No tocante à forma de exploração, verifica-se uma grande heterogeneidade em relação à vigência dos contratos e tipo de carga a ser movimentada em cada um dos terminais licitados.
Os contratos possuem prazos específicos. O prazo mais frequente é o de 10 (dez) anos: é o caso dos Terminais de Granéis Líquidos de Alamoa e de Barnabé, Terminais de Granéis Sólidos Minerais de Outeirinhos e de Vila do Conde, do Terminal de Veículos e Cargas Gerais Conteinerizadas ou não do Saboó, dos 4 (quatro) Terminais de GLP de Miramar, de 3 (três) Terminais de Granéis Líquidos de Miramar e do Terminal de Granéis Líquidos de Santarém. Em relação a 7 (sete) arrendamentos (Terminal de Cargas Gerais do Paquetá, Terminal de Granéis Líquidos de Alamoa, Terminal de Granéis Sólidos de Outeiro, Terminal de Granéis Sólidos de Santarém, Terminal de Granéis Sólidos Vegetais de Ponta da Praia, Terminal de Granéis Sólidos Minerais de Vila do Conde e Terminal de Granéis Líquidos de Vila do Conde), é previsto o prazo de 25 (vinte e cinco) anos e, em 2 (dois) casos - Terminal de Cargas Gerais do Macuco e Terminal de Contêineres de Belém -, prazo de 15 (quinze) anos. Além destes, foram estabelecidos outros prazos para os demais terminais, variando entre 2 (dois) e 9 (nove) anos.
Em todos os contratos será prevista a possibilidade de prorrogação por uma única vez. O prazo máximo, contudo, deverá ser igual ao originalmente contratado, o que, em alguma medida, desincentiva a realização de investimentos de monta naqueles terminais cujos prazos de vigência são bastante exíguos.
Também em relação às cargas a serem movimentadas, verifica-se grande pluralidade. Isso se justifica na medida em que, neste primeiro bloco de licitações, há terminais destinados, exclusivamente, à movimentação de cargas gerais, granéis líquidos, granéis sólidos, produtos gasosos, veículos e contêineres.
No que se refere à modelagem dos contratos, é interessante notar que, diferentemente da praxe do setor, foi adotada uma nova metodologia para a realização de revisões extraordinárias destes contratos de arrendamento. Pelo que se aduz das condições gerais do contrato, a partir de agora, a recomposição do equilíbrio econômico-financeiro destes contratos será realizada a partir da concepção de um fluxo de caixa marginal, projetado em razão de investimentos ou custos. Trata-se de uma metodologia que já vem sendo utilizada há algum tempo em outros setores regulados - tal como ocorre em rodovias.

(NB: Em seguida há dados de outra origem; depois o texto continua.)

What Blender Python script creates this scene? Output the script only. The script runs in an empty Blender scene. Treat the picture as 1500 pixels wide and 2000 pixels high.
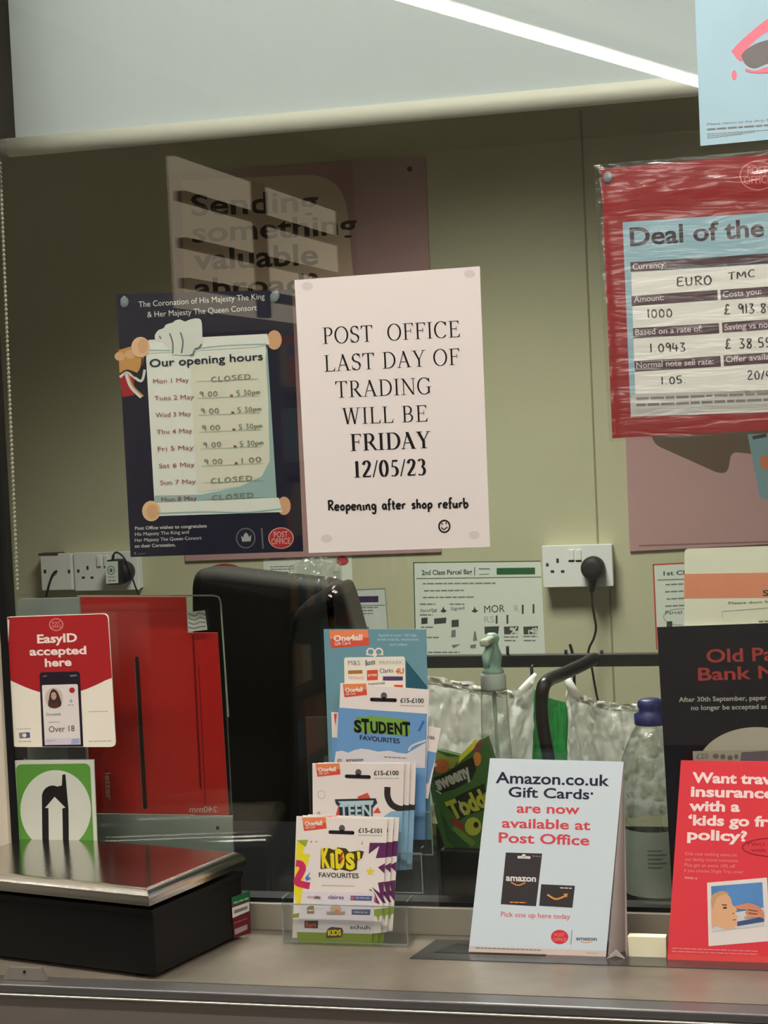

Apesar de ser possível que, uma vez encerrada a fase de Consulta e Audiência Pública, os documentos licitatórios sejam alterados, entendemos que as diretrizes adotadas pelo Governo Federal e expostas acima consistem em verdadeiras premissas do modelo e, portanto, não serão modificadas. É preciso reconhecer que os documentos, embora, em diversos aspectos, tenham incorporado inúmeras disposições editalícias e contratuais já utilizadas nas concessões federais realizadas recentemente, ainda podem e devem ser aprimorados, sobretudo no tocante à alocação de riscos e às penalidades estabelecidas na minuta de contrato.
Resta, agora, torcer para que sejam implementadas alterações capazes de efetivamente atender, na maior medida possível, às diretrizes estabelecidas pelo novo marco regulatório, que tem como norte o primado da modernização, eficiência e qualidade.